» TASK STATEMENT:
Gather all lines with "scene" from the records.
********************
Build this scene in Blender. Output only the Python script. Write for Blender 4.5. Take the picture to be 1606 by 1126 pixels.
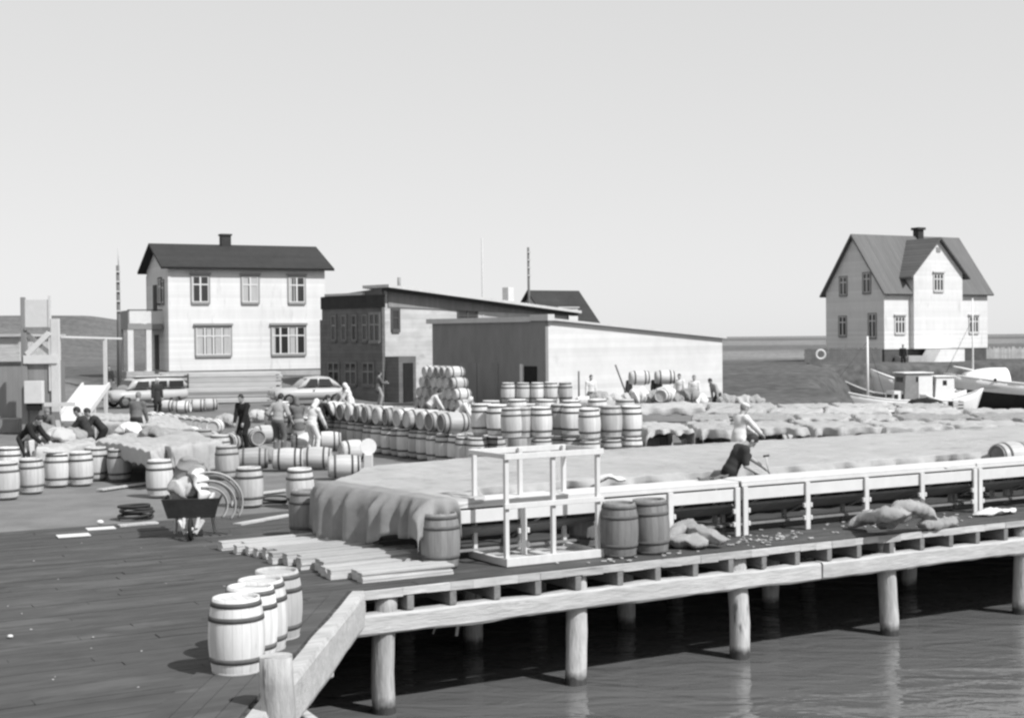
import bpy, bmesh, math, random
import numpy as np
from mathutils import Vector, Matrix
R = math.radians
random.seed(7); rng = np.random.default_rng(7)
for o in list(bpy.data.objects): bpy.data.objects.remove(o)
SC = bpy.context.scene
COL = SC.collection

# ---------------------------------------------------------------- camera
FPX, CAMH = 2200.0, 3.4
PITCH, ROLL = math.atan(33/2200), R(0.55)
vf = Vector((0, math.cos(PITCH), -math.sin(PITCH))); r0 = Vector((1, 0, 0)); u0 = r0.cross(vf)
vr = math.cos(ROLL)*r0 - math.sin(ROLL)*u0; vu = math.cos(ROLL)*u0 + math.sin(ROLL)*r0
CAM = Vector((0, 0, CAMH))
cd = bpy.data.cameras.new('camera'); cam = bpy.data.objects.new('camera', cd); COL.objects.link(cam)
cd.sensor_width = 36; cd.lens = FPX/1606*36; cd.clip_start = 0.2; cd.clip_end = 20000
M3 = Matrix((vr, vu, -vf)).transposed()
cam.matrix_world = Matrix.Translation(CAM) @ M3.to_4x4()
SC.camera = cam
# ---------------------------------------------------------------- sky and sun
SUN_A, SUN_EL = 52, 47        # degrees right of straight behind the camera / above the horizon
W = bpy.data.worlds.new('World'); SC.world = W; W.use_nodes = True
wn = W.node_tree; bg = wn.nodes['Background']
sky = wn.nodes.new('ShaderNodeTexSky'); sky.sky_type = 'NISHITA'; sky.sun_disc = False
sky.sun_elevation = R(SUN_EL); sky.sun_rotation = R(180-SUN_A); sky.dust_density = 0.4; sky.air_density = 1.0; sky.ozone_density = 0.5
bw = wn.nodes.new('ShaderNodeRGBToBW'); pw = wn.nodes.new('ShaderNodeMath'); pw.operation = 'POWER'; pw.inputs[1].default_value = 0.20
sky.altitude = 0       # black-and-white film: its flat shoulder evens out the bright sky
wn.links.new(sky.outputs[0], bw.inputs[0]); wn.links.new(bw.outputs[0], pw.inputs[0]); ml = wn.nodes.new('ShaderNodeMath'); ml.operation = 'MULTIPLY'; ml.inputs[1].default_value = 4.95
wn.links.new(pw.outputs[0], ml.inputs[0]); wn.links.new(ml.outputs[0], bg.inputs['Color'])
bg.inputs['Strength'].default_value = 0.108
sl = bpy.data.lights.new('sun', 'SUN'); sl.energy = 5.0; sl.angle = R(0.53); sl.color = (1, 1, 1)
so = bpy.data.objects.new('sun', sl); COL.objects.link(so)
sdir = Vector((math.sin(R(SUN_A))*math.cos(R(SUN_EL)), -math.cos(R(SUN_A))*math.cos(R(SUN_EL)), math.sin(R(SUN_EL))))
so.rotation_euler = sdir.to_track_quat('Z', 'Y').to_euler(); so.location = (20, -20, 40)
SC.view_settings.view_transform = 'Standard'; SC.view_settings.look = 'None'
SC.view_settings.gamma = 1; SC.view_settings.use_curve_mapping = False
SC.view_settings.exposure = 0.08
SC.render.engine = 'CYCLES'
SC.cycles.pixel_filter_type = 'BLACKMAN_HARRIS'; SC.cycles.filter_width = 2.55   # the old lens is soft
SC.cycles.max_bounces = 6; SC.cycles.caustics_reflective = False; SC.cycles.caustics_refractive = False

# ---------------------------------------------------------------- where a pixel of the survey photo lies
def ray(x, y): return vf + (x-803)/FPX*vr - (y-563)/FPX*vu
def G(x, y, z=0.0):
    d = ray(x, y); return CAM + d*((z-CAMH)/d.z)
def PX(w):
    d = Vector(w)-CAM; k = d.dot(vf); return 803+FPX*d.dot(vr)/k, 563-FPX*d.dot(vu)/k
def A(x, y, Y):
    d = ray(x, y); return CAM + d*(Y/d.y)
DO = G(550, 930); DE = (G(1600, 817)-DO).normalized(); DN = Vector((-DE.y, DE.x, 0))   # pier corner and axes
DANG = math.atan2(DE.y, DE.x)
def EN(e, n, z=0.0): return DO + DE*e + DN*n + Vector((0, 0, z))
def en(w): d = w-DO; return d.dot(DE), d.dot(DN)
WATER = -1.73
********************
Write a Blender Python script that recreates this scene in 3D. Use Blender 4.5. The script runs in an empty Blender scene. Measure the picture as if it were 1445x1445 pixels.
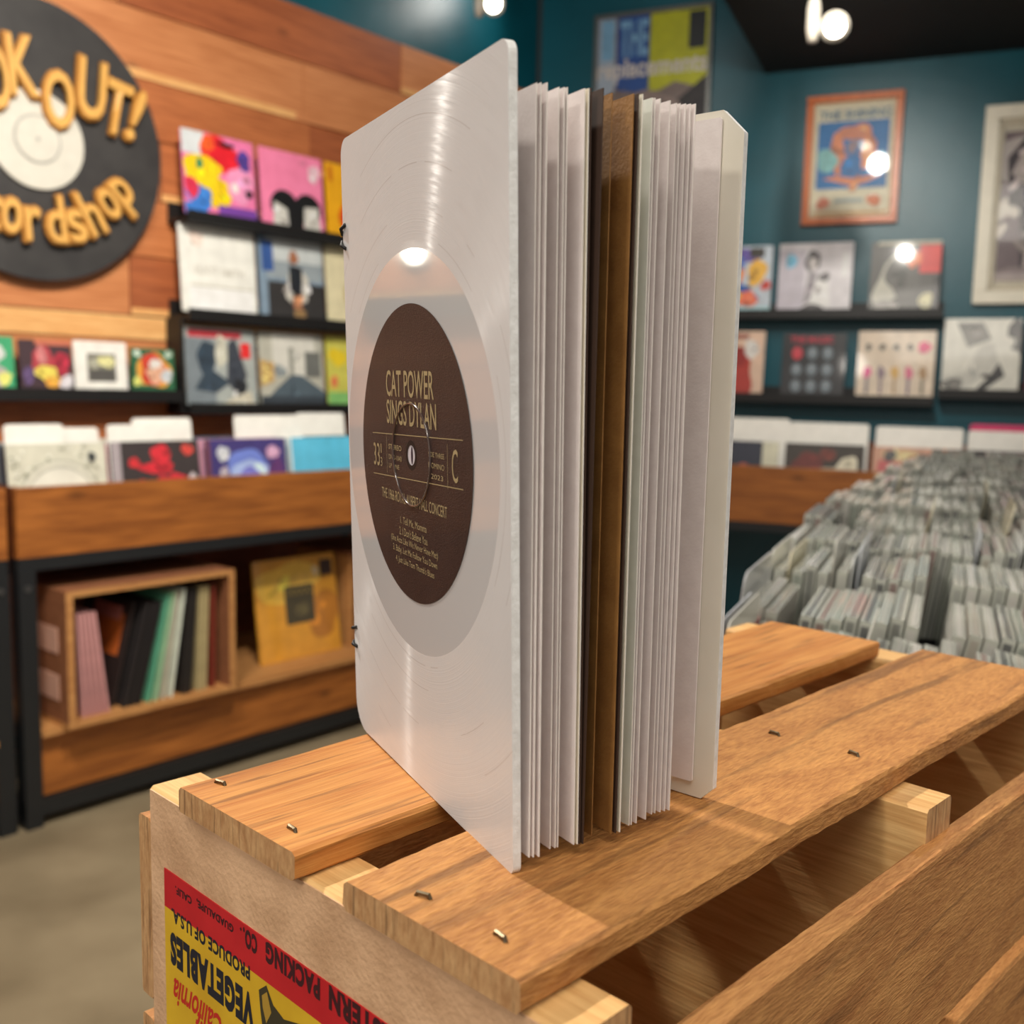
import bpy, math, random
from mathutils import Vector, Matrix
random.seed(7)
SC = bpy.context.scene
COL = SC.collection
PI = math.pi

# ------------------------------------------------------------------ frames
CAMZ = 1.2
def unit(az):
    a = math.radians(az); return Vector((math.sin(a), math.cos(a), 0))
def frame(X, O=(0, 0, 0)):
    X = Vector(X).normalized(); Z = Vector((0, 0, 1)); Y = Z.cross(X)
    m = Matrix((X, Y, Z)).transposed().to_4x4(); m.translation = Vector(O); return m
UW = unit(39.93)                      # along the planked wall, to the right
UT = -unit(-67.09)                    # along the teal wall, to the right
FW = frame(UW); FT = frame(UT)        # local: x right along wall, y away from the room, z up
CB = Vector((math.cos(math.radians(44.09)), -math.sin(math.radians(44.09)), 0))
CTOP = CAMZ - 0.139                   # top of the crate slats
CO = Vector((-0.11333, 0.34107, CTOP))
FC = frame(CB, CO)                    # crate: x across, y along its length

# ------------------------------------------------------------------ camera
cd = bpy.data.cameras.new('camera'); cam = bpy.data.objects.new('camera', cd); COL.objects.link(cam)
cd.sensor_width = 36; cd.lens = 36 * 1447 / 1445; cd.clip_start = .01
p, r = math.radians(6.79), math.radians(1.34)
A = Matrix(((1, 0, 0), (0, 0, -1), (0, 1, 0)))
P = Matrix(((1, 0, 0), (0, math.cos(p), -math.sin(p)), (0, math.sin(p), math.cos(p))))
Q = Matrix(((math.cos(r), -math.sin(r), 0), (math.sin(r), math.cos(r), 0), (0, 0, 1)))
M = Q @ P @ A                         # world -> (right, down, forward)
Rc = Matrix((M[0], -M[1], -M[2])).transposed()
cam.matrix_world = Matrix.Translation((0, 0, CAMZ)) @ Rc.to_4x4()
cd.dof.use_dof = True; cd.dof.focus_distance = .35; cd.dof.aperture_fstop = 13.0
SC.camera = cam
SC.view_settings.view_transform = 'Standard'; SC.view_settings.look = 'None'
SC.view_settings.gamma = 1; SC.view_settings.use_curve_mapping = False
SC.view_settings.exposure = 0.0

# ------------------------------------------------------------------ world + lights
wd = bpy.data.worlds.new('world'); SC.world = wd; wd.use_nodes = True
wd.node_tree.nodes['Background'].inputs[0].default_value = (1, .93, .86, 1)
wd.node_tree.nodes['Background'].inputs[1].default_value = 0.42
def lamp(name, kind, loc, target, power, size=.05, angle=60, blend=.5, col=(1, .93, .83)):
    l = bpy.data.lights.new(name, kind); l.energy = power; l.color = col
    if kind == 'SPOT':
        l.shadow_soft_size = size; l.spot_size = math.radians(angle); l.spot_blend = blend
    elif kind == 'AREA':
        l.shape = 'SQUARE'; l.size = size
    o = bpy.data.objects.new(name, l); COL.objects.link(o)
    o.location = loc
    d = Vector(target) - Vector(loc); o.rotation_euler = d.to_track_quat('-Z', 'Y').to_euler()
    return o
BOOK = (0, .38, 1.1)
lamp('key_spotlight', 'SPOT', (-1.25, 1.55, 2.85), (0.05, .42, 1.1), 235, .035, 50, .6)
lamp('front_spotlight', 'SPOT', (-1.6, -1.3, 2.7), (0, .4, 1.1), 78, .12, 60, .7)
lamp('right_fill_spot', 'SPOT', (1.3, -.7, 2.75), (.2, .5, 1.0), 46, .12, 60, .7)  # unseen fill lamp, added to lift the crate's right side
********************
» RESULT FOR THIS TASK:
Build this scene in Blender. Output only the Python script. Write for Blender 4.5. Take the picture to be 1606 by 1126 pixels.
SC = bpy.context.scene
Write a Blender Python script that recreates this scene in 3D. Use Blender 4.5. The script runs in an empty Blender scene. Measure the picture as if it were 1445x1445 pixels.
SC = bpy.context.scene